Archive | February 27th, 2010

Pairing Beer and Cheese

Pairing Beer and Cheese

When you popped the top on your favorite beer the other night, did you stop to think about the right food to serve  with it?

That’s not a silly question. More and more people are discovering how rewarding it is to match the right beer with all sorts of food.

True, wine aficionados will go on about how a steely Sancerre was created to go with oysters on the half shell or an off-dry Riesling is perfect with spicy Thai cuisine.

But have you ever had an Irish stout, including Guinness, with those oysters? Or a crisp, clean lager, such as Singha, with Thai food?

Exploring the riches to be found by pairing cheese with beer was the topic of a recent seminar at Freetail Brewing Co., 4035 N. Loop 1604 W.

“People automatically assume wine with cheese,” Brewer Jason Davis said. “But most don’t know how good cheese is with beer.”

(Click to enlarge)

So, he started the class off with Capra Honeyed Chèvre from Belgium partnered with his  Rye Wit, a Belgian-style beer with citrus and coriander notes.

“The carbonation helps break through the fat in the cheese  and lets the flavors emerge on the palate,” he said.

The creamy, sweetness of the soft cheese paired well with the acidity of the fruit beer. Other soft cheeses to try include Camembert and Brie, he suggested.

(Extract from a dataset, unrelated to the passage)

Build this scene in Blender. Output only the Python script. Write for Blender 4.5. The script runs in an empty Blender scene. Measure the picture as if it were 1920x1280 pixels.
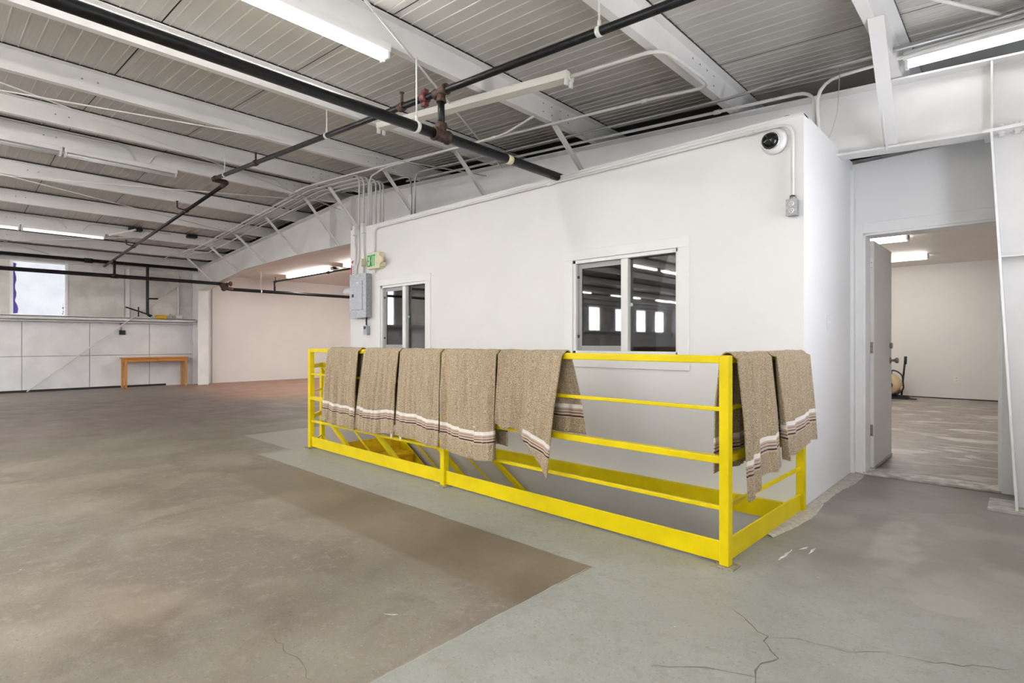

Freetail’s Buffalo Hump IPA, with its sharply hoppy taste, was poured alongside an acidic Denhay Farmhouse Cheddar for a study in contrast. It’s an old-fashioned partnership, part of the traditional ploughman’s lunch, which is still popular in Great Britain.

Jason Davis

This pairing proved to be the most divisive of the three offered. Some in the class found it extremely successful; others felt the strength of the IPA overwhelmed this particular cheese, which could have used a little extra salt.

The salt was found in the Coombe Castle Royal Blue Stilton, the last cheese of the class. Davis had presented it to go with the Old Bat Rastard, a winter warmer that’s full-bodied and slightly bitter. It had a little funky flavor that helped it cozy up to the funkiness of the blue cheese.

Three beers, three cheeses. It was a savory start to a whole new world of pairings. What next? What beer goes with Gruyère?  Or Parmesan? What cheeses goes with amber ale? Sounds like meaningful research to me.